Virtual Infrastructure Summit At VMWorld 2005
Virtualization Compete With Physical Machines
Suddenly, virtualization is going to mean serious competition with physical servers, even servers with a heavy CPU load. Other software vendors would be wise to follow this example, since we now see that Moore's law is hitting the wall in terms of gigahertz values. More performance in the future will likely come from additional CPU cores rather than from clock speed increases.
Growth in the near future is also much more cost driven than it was at the turn of the century. To stay in business, software vendors need to make sure their customers are staying in business, too. Everyone simply needs to be able to do more for less to stay competitive.
Support for virtualization is now arriving inside the CPUs themselves. Both AMD and Intel are integrating support for virtualization (VT), making more features available when running VMs on them. This will be vital to ensuring better execution security, since the ancient x86 architecture was never designed with any kind of virtualization in mind. Thankfully, it has evolved somewhat, since it was originally not even designed with multitasking in mind!
Limitations Of VMWare
There are some obvious VMWare limitations, of course. There is no support for any operating system not running on the x86 architecture yet, and there is no emulation support of any kind around. In a way this is good, since it ensures the best performance on the VMs running only in native x86 mode. The drawback is that it is impossible to get rid of those old boxes running 'exotic' hardware. ESX is already ported to Sun hardware - at very low prices - and you can already run it on all the new AMD based servers if you want to (V20, V40 2100 and 4100). You cannot run the Sun operating system under ESX yet, but that is in the works according to the Sun reps here.

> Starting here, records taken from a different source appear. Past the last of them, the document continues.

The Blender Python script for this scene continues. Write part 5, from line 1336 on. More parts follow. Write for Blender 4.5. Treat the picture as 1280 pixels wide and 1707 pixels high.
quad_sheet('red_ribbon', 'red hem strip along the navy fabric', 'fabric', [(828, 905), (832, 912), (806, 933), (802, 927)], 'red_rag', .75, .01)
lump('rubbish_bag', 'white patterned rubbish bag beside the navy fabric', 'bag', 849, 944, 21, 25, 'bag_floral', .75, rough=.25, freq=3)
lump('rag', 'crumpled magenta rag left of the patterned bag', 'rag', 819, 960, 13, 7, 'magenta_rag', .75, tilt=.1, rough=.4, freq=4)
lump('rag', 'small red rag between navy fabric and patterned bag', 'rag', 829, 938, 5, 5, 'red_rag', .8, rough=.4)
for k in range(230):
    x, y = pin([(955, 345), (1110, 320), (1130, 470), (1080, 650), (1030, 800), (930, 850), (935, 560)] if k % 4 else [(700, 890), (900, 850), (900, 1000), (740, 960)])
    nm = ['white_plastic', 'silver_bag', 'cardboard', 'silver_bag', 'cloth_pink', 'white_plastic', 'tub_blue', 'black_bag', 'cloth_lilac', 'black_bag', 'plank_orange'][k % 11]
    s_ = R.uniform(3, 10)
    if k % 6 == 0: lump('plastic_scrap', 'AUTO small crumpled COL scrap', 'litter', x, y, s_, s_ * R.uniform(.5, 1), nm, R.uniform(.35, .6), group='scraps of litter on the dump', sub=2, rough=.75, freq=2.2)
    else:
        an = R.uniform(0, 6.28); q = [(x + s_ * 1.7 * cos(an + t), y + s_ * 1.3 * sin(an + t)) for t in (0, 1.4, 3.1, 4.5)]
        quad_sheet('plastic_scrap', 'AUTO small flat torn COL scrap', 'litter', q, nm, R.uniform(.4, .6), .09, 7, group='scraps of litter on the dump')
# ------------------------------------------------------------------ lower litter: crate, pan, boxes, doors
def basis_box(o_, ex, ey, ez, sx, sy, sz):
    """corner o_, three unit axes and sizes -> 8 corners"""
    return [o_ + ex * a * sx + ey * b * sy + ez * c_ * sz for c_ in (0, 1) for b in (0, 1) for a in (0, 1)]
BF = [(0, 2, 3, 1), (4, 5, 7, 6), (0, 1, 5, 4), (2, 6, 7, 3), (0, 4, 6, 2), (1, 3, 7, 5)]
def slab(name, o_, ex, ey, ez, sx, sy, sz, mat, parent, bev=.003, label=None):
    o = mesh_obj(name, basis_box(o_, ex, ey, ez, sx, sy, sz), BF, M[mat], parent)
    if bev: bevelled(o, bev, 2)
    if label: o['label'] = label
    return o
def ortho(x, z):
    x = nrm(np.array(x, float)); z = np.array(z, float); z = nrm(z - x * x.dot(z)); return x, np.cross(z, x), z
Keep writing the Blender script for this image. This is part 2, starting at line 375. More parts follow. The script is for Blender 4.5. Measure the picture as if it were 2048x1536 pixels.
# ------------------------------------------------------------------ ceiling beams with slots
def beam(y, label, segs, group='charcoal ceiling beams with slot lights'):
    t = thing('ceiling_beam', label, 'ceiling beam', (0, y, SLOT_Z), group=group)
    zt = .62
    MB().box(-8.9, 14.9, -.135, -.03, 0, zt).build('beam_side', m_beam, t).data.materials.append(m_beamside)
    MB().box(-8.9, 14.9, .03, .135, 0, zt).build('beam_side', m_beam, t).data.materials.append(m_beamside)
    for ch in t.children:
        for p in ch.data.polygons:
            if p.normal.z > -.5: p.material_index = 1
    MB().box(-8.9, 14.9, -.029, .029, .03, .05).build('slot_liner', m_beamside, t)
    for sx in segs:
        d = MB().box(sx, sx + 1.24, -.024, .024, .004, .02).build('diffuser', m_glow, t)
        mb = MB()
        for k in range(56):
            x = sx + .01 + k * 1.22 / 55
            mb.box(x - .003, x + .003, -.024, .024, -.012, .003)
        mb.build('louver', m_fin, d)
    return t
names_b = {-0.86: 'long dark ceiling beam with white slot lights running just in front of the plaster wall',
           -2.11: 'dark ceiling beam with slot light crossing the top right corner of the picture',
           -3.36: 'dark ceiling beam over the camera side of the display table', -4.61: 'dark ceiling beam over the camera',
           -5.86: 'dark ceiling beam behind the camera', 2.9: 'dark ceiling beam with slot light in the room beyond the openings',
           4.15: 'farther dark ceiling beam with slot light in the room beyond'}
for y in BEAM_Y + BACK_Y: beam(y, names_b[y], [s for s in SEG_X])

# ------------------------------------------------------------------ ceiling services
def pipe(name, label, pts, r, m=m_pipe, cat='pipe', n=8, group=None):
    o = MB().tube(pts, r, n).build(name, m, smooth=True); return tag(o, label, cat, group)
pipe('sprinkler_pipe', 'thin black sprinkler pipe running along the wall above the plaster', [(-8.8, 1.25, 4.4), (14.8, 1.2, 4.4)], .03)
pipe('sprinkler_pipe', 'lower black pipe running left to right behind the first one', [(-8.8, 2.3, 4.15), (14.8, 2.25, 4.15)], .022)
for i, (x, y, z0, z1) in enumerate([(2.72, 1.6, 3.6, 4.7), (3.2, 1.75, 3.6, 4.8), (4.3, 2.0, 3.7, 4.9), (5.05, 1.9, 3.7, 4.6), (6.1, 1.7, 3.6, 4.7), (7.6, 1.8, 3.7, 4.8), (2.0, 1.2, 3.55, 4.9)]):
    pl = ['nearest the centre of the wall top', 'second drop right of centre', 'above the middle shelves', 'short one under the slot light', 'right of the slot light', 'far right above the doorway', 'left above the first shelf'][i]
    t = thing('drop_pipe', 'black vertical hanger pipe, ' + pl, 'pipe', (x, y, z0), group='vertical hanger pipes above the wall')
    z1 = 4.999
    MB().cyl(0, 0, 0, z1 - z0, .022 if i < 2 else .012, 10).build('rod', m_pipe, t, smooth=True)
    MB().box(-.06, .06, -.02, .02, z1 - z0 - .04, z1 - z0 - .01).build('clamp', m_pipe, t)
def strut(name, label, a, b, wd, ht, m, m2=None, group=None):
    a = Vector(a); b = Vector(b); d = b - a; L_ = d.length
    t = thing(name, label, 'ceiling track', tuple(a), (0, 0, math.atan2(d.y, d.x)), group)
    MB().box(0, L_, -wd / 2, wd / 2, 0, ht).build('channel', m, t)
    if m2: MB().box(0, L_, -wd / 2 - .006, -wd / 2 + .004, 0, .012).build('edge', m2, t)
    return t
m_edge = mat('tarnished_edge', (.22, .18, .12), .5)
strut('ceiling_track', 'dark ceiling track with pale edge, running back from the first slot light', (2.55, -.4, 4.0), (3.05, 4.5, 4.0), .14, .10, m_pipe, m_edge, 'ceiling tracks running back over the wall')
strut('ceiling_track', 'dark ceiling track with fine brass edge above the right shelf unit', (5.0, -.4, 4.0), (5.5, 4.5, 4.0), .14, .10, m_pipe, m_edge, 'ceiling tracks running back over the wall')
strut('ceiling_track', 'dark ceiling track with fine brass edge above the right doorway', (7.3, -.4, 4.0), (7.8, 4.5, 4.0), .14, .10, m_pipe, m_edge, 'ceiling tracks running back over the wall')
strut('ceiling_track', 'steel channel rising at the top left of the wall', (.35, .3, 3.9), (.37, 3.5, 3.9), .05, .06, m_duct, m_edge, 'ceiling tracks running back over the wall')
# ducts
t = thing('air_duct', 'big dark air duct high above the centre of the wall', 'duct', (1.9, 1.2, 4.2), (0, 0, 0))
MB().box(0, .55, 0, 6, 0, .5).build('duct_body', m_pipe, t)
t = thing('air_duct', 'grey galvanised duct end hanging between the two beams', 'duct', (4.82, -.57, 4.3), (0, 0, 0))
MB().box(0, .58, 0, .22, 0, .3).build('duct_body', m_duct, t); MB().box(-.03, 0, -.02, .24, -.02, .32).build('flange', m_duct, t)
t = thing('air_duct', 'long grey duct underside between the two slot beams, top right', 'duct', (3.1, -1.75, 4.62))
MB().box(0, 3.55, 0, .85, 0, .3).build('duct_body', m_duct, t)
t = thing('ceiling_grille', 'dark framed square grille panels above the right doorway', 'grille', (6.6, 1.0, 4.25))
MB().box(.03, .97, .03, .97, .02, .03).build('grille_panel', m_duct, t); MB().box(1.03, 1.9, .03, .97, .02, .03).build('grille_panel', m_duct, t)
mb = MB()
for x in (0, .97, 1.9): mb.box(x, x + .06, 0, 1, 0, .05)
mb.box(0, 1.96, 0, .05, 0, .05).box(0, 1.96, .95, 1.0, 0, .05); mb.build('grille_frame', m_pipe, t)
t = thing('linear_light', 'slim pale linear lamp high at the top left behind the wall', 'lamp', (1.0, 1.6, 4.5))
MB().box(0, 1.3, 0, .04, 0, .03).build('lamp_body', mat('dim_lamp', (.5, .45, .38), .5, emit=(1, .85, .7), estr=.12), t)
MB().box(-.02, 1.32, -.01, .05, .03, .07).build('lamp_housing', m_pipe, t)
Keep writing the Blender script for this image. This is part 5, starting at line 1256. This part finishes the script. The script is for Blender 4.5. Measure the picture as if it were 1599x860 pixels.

If you would like to virtualize to gain performance with servers running at or close to 100% CPU utilization, you are on the wrong playing field. Bear in mind that virtualizing an OS is not doable without a performance penalty. Running 16 servers on the same box also means virtualizing 16 operating systems. Therefore, make sure you have enough hardware resources under the hood before even considering running virtualized systems.